Transcribe each line of the material as it is, and drop any picture.

--- start Recorded information ---

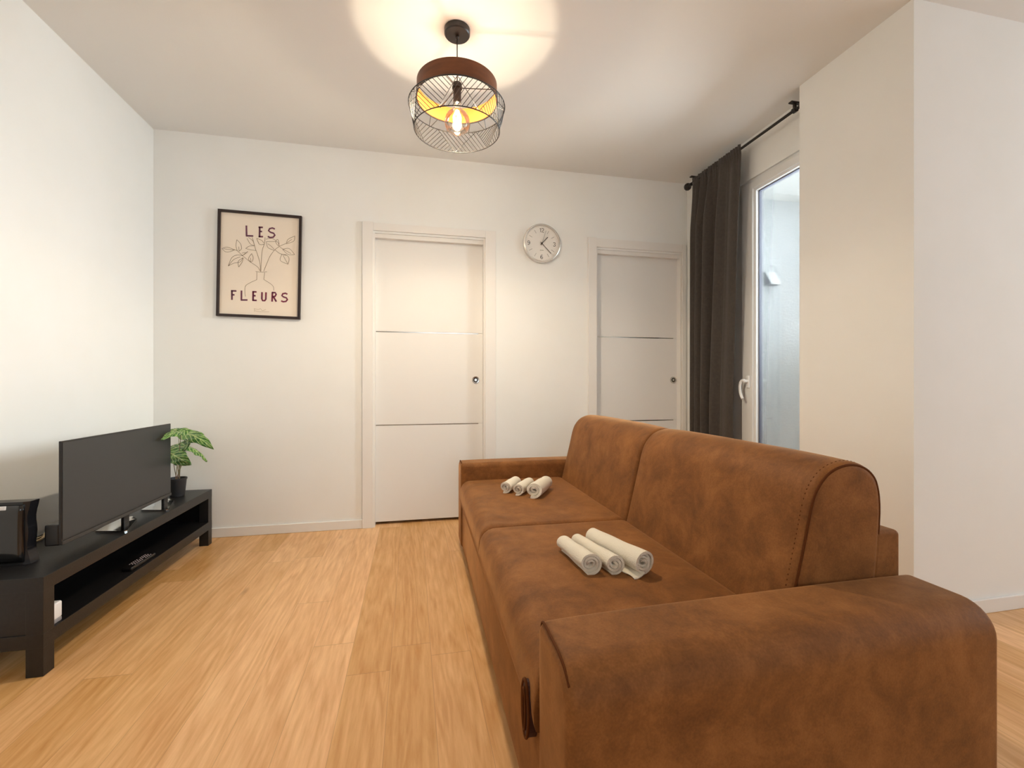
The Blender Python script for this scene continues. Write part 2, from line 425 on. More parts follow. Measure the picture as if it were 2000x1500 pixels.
# ------------------------------------------------------------------ sliding doors
def door(n, D, grooves, knob, gx0, gx1):
    root = bpy.data.objects.new('door_%d' % n, None); COL.objects.link(root); root.location = (D['x0'], YB, 0); struct(root)
    ox = D['x0']; W_ = D['x1']-ox; zt = D['z']
    bm = nb()
    c = .014
    box(bm, D['c0']-ox, .0, -c-.004, 0, 0, D['ct'], .002)
    box(bm, W_, D['c1']-ox, -c, 0, 0, D['ct']-.004, .002)
    box(bm, 0, W_, -c, 0, zt+.045, D['ct']-.004, .002)
    link('casing', bm, M['trim'], root)
    bm = nb()
    box(bm, -.005, .012, -.004, .13, 0, zt+.03); box(bm, W_-.012, W_+.005, -.004, .13, 0, zt+.03)
    box(bm, -.005, W_+.005, .012, .13, zt, zt+.05)
    link('jamb', bm, M['trim'], root)
    # leaf: three fields split by two narrow grooves that hold metal inlays
    bm = nb(); y0, y1 = .05, .09
    zs = [.022] + sorted(grooves) + [zt+.02]
    for a, b_ in zip(zs, zs[1:]):
        box(bm, .012, W_-.012, y0, y1, a+(.0035 if a != zs[0] else 0), b_-(.0035 if b_ != zs[-1] else 0), .0012)
    box(bm, .012, W_-.012, y0+.004, y1, .03, zt)
    lf = link('leaf', bm, M['leaf_paint'], root)
    for g in grooves:
        i = bxo('inlay', M['steel'], .014, W_-.045, y0-.0005, y0+.005, g-.003, g+.003, lf); i['label'] = 'thin metal inlay strip'
    bm = nb(); kx = bX(knob[0])-ox; kz = bZ(*knob)
    # ring pull seen at the leaf's own depth
    kx *= (BACK+.05)/BACK; 
    lathe(bm, [(.0, -.002), (.009, -.002), (.010, -.006), (.012, -.006)], 24, (kx, y0, kz), 'y')
    lathe(bm, [(.017, 0), (.018, -.005), (.026, -.006), (.028, -.001), (.028, .001)], 40, (kx, y0, kz), 'y')
    h = link('handle', bm, M['steel'], lf, True, 35); h['label'] = 'round flush steel pull'
    bm = nb(); lathe(bm, [(0, -.001), (.018, -.001), (.018, .001)], 32, (kx, y0, kz), 'y')
    link('handle_recess', bm, M['dark'], h)
door(1, D1, [.728, 1.413], (928, 742), 0, 0)
door(2, D2, [.728, 1.413], (1319, 742), 0, 0)

# ------------------------------------------------------------------ glazed balcony door
wroot = bpy.data.objects.new('window_1', None); COL.objects.link(wroot); wroot.location = (WX, 2.5, 0); struct(wroot)
def wb(name, m, segs, parent=wroot, bev=.003):
    bm = nb()
    for s in segs: box(bm, s[0]-WX, s[1]-WX, s[2]-2.5, s[3]-2.5, s[4], s[5], bev)
    return link(name, bm, m, parent)
sy1 = 2.785; g1 = 2.663; g0 = 2.20; gz = 2.335; szt = 2.40
wb('frame', M['sash'], [(WX-.005, WX+.075, sy1, W_Y1+.02, 0, W_Z), (WX-.005, WX+.075, W_Y0, sy1, szt, W_Z+.02), (WX-.005, WX+.075, W_Y0-.02, W_Y0+.03, 0, W_Z)])
sash = wb('sash', M['sash'], [(WX-.02, WX+.05, g1+.015, sy1-.004, .03, szt-.004), (WX-.02, WX+.05, W_Y0+.034, g0-.015, .03, szt-.004), (WX-.02, WX+.05, g0-.015, g1+.015, gz+.012, szt-.004), (WX-.02, WX+.05, g0-.015, g1+.015, .03, .13)])
wb('glazing_bead', M['sash'], [(WX-.008, WX+.03, g1-.004, g1+.017, .12, gz+.016), (WX-.008, WX+.03, g0-.017, g0+.004, .12, gz+.016), (WX-.008, WX+.03, g0, g1, gz-.004, gz+.016)], sash, .002)
wb('gasket', M['gasket'], [(WX+.012, WX+.03, g1-.010, g1-.003, .12, gz), (WX+.012, WX+.03, g0+.003, g0+.010, .12, gz), (WX+.012, WX+.03, g0, g1, gz-.010, gz-.003)], sash, 0)
wb('pane', M['pane'], [(WX+.018, WX+.024, g0, g1, .12, gz)], sash, 0)
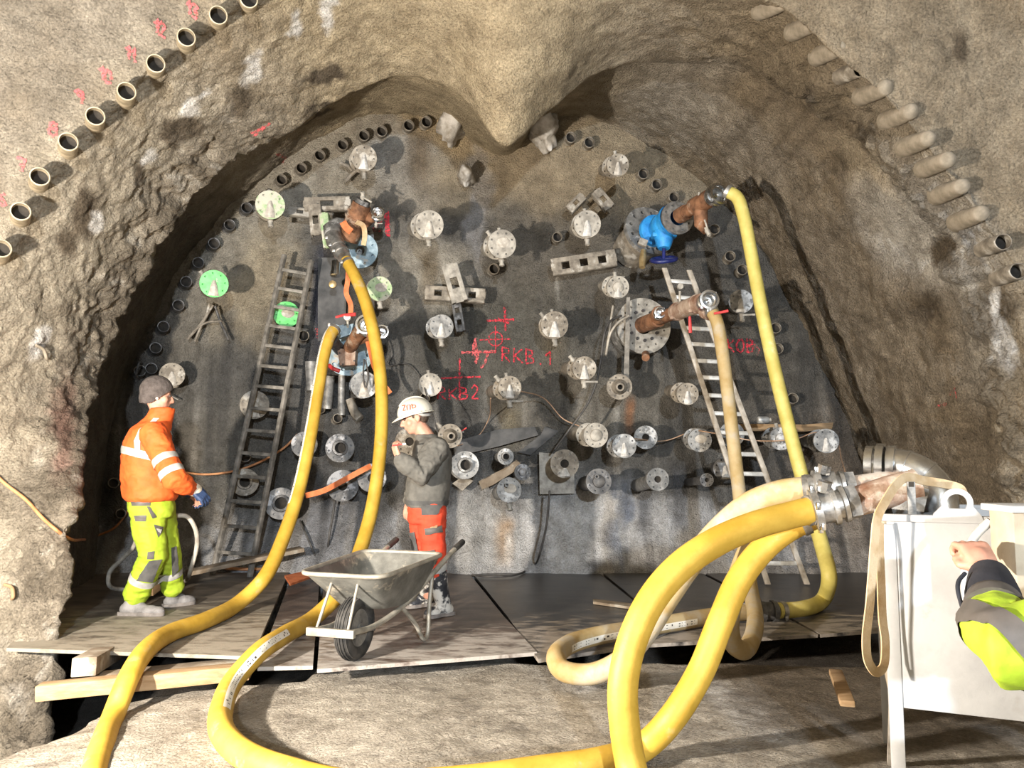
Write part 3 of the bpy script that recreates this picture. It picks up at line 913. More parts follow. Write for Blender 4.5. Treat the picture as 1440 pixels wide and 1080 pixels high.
panel([(9, 911), (355, 923), (416, 782), (150, 782)], 0.0, 0.022, MAT['panel'], 'dusty brown platform panel at the left under the man in orange')
panel([(362, 938), (440, 936), (452, 782), (421, 782)], -0.022, 0.022, MAT['panel_red'], 'narrow reddish platform panel between the left panel and the wheelbarrow panel')
panel([(446, 941), (755, 917), (708, 866), (661, 808), (640, 784), (458, 784)], -0.006, 0.022, MAT['panel_red'], 'reddish wet platform panel under the wheelbarrow, white dust on its front edge')
panel([(757, 927), (903, 906), (950, 884), (905, 856), (834, 799), (812, 784), (646, 784), (665, 806), (713, 866)], -0.012, 0.022, MAT['panel_wet'], 'dark wet platform panel in the middle, right of the wheelbarrow panel')
panel([(908, 906), (1150, 892), (1112, 872), (985, 806), (945, 784), (817, 784), (838, 798), (910, 856), (955, 884)], -0.008, 0.022, MAT['panel_wet'], 'black wet platform panel behind the yellow hose loops')
panel([(1154, 892), (1262, 884), (1262, 784), (950, 784), (990, 805), (1116, 871)], -0.010, 0.022, MAT['panel_wet'], 'dark platform panel at the right under the foot of the pale ladder')
b = MB()
b.prism([G(834, 842, 0.012), G(893, 849, 0.012), G(893, 854, 0.012), G(834, 846, 0.012)], (0, 0, -0.02))
at_base(tag(b.build('lath', MAT['wood_old'], None), 'thin pale lath lying on the dark wet middle panel', 'lath'))


def beam(p0, p1, wdt, hgt, material, label, name='timber_beam', cat='beam'):
    p0, p1 = Vector(p0), Vector(p1)
    d = (p1 - p0)
    L_ = d.length
    d.normalize()
    s_ = Vector((d.y, -d.x, 0)).normalized()
    u_ = s_.cross(d)
    R = Matrix((d, s_, u_)).transposed()
    b = MB()
    b.box((p0 + p1) / 2, (L_, wdt, hgt), R, 0.006)
    return at_base(tag(b.build(name, material, None), label, cat))


beam(P(54, 973, 4.42), P(352, 943, 4.62), 0.10, 0.085, MAT['wood'], 'long squared timber lying under the front edge of the left panel')
beam(P(118, 938, 4.50), P(175, 905, 5.55), 0.13, 0.105, MAT['wood_old'], 'short muddy timber block bearing the left platform panel')
beam(P(1175, 945, 4.10), P(1192, 990, 3.62), 0.065, 0.03, MAT['wood'], 'small pale offcut of wood on the brown ground left of the cabinet', 'wood_offcut', 'wood')
beam(P(262, 806, 7.35), P(425, 772, 7.85), 0.20, 0.04, MAT['wood_old'], 'muddy plank lying along the foot of the face behind the left ladder', 'plank', 'plank')
beam(P(205, 830, 6.5), P(238, 806, 6.95), 0.12, 0.10, MAT['wood'], 'short wood block on the platform between the orange man and the face', 'wood_block', 'wood')
beam(P(128, 953, 4.62), P(352, 931, 4.78), 0.16, 0.03, MAT['wood_old'], 'flat muddy board lying on the squared timber under the left panel', 'board', 'board')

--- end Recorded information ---

→ Response for this exercise
The Blender Python script for this scene continues. Write part 2, from line 425 on. More parts follow. Measure the picture as if it were 2000x1500 pixels.
# ------------------------------------------------------------------ sliding doors
def door(n, D, grooves, knob, gx0, gx1):
    root = bpy.data.objects.new('door_%d' % n, None); COL.objects.link(root); root.location = (D['x0'], YB, 0); struct(root)
    ox = D['x0']; W_ = D['x1']-ox; zt = D['z']
    bm = nb()
    c = .014
    box(bm, D['c0']-ox, .0, -c-.004, 0, 0, D['ct'], .002)
    box(bm, W_, D['c1']-ox, -c, 0, 0, D['ct']-.004, .002)
    box(bm, 0, W_, -c, 0, zt+.045, D['ct']-.004, .002)
    link('casing', bm, M['trim'], root)
    bm = nb()
    box(bm, -.005, .012, -.004, .13, 0, zt+.03); box(bm, W_-.012, W_+.005, -.004, .13, 0, zt+.03)
    box(bm, -.005, W_+.005, .012, .13, zt, zt+.05)
    link('jamb', bm, M['trim'], root)
    # leaf: three fields split by two narrow grooves that hold metal inlays
    bm = nb(); y0, y1 = .05, .09
    zs = [.022] + sorted(grooves) + [zt+.02]
    for a, b_ in zip(zs, zs[1:]):
        box(bm, .012, W_-.012, y0, y1, a+(.0035 if a != zs[0] else 0), b_-(.0035 if b_ != zs[-1] else 0), .0012)
    box(bm, .012, W_-.012, y0+.004, y1, .03, zt)
    lf = link('leaf', bm, M['leaf_paint'], root)
    for g in grooves:
        i = bxo('inlay', M['steel'], .014, W_-.045, y0-.0005, y0+.005, g-.003, g+.003, lf); i['label'] = 'thin metal inlay strip'
    bm = nb(); kx = bX(knob[0])-ox; kz = bZ(*knob)
    # ring pull seen at the leaf's own depth
    kx *= (BACK+.05)/BACK; 
    lathe(bm, [(.0, -.002), (.009, -.002), (.010, -.006), (.012, -.006)], 24, (kx, y0, kz), 'y')
    lathe(bm, [(.017, 0), (.018, -.005), (.026, -.006), (.028, -.001), (.028, .001)], 40, (kx, y0, kz), 'y')
    h = link('handle', bm, M['steel'], lf, True, 35); h['label'] = 'round flush steel pull'
    bm = nb(); lathe(bm, [(0, -.001), (.018, -.001), (.018, .001)], 32, (kx, y0, kz), 'y')
    link('handle_recess', bm, M['dark'], h)
door(1, D1, [.728, 1.413], (928, 742), 0, 0)
door(2, D2, [.728, 1.413], (1319, 742), 0, 0)

# ------------------------------------------------------------------ glazed balcony door
wroot = bpy.data.objects.new('window_1', None); COL.objects.link(wroot); wroot.location = (WX, 2.5, 0); struct(wroot)
def wb(name, m, segs, parent=wroot, bev=.003):
    bm = nb()
    for s in segs: box(bm, s[0]-WX, s[1]-WX, s[2]-2.5, s[3]-2.5, s[4], s[5], bev)
    return link(name, bm, m, parent)
sy1 = 2.785; g1 = 2.663; g0 = 2.20; gz = 2.335; szt = 2.40
wb('frame', M['sash'], [(WX-.005, WX+.075, sy1, W_Y1+.02, 0, W_Z), (WX-.005, WX+.075, W_Y0, sy1, szt, W_Z+.02), (WX-.005, WX+.075, W_Y0-.02, W_Y0+.03, 0, W_Z)])
sash = wb('sash', M['sash'], [(WX-.02, WX+.05, g1+.015, sy1-.004, .03, szt-.004), (WX-.02, WX+.05, W_Y0+.034, g0-.015, .03, szt-.004), (WX-.02, WX+.05, g0-.015, g1+.015, gz+.012, szt-.004), (WX-.02, WX+.05, g0-.015, g1+.015, .03, .13)])
wb('glazing_bead', M['sash'], [(WX-.008, WX+.03, g1-.004, g1+.017, .12, gz+.016), (WX-.008, WX+.03, g0-.017, g0+.004, .12, gz+.016), (WX-.008, WX+.03, g0, g1, gz-.004, gz+.016)], sash, .002)
wb('gasket', M['gasket'], [(WX+.012, WX+.03, g1-.010, g1-.003, .12, gz), (WX+.012, WX+.03, g0+.003, g0+.010, .12, gz), (WX+.012, WX+.03, g0, g1, gz-.010, gz-.003)], sash, 0)
wb('pane', M['pane'], [(WX+.018, WX+.024, g0, g1, .12, gz)], sash, 0)
Write part 3 of the bpy script that recreates this picture. It picks up at line 913. More parts follow. Write for Blender 4.5. Treat the picture as 1440 pixels wide and 1080 pixels high.
panel([(9, 911), (355, 923), (416, 782), (150, 782)], 0.0, 0.022, MAT['panel'], 'dusty brown platform panel at the left under the man in orange')
panel([(362, 938), (440, 936), (452, 782), (421, 782)], -0.022, 0.022, MAT['panel_red'], 'narrow reddish platform panel between the left panel and the wheelbarrow panel')
panel([(446, 941), (755, 917), (708, 866), (661, 808), (640, 784), (458, 784)], -0.006, 0.022, MAT['panel_red'], 'reddish wet platform panel under the wheelbarrow, white dust on its front edge')
panel([(757, 927), (903, 906), (950, 884), (905, 856), (834, 799), (812, 784), (646, 784), (665, 806), (713, 866)], -0.012, 0.022, MAT['panel_wet'], 'dark wet platform panel in the middle, right of the wheelbarrow panel')
panel([(908, 906), (1150, 892), (1112, 872), (985, 806), (945, 784), (817, 784), (838, 798), (910, 856), (955, 884)], -0.008, 0.022, MAT['panel_wet'], 'black wet platform panel behind the yellow hose loops')
panel([(1154, 892), (1262, 884), (1262, 784), (950, 784), (990, 805), (1116, 871)], -0.010, 0.022, MAT['panel_wet'], 'dark platform panel at the right under the foot of the pale ladder')
b = MB()
b.prism([G(834, 842, 0.012), G(893, 849, 0.012), G(893, 854, 0.012), G(834, 846, 0.012)], (0, 0, -0.02))
at_base(tag(b.build('lath', MAT['wood_old'], None), 'thin pale lath lying on the dark wet middle panel', 'lath'))


def beam(p0, p1, wdt, hgt, material, label, name='timber_beam', cat='beam'):
    p0, p1 = Vector(p0), Vector(p1)
    d = (p1 - p0)
    L_ = d.length
    d.normalize()
    s_ = Vector((d.y, -d.x, 0)).normalized()
    u_ = s_.cross(d)
    R = Matrix((d, s_, u_)).transposed()
    b = MB()
    b.box((p0 + p1) / 2, (L_, wdt, hgt), R, 0.006)
    return at_base(tag(b.build(name, material, None), label, cat))


beam(P(54, 973, 4.42), P(352, 943, 4.62), 0.10, 0.085, MAT['wood'], 'long squared timber lying under the front edge of the left panel')
beam(P(118, 938, 4.50), P(175, 905, 5.55), 0.13, 0.105, MAT['wood_old'], 'short muddy timber block bearing the left platform panel')
beam(P(1175, 945, 4.10), P(1192, 990, 3.62), 0.065, 0.03, MAT['wood'], 'small pale offcut of wood on the brown ground left of the cabinet', 'wood_offcut', 'wood')
beam(P(262, 806, 7.35), P(425, 772, 7.85), 0.20, 0.04, MAT['wood_old'], 'muddy plank lying along the foot of the face behind the left ladder', 'plank', 'plank')
beam(P(205, 830, 6.5), P(238, 806, 6.95), 0.12, 0.10, MAT['wood'], 'short wood block on the platform between the orange man and the face', 'wood_block', 'wood')
beam(P(128, 953, 4.62), P(352, 931, 4.78), 0.16, 0.03, MAT['wood_old'], 'flat muddy board lying on the squared timber under the left panel', 'board', 'board')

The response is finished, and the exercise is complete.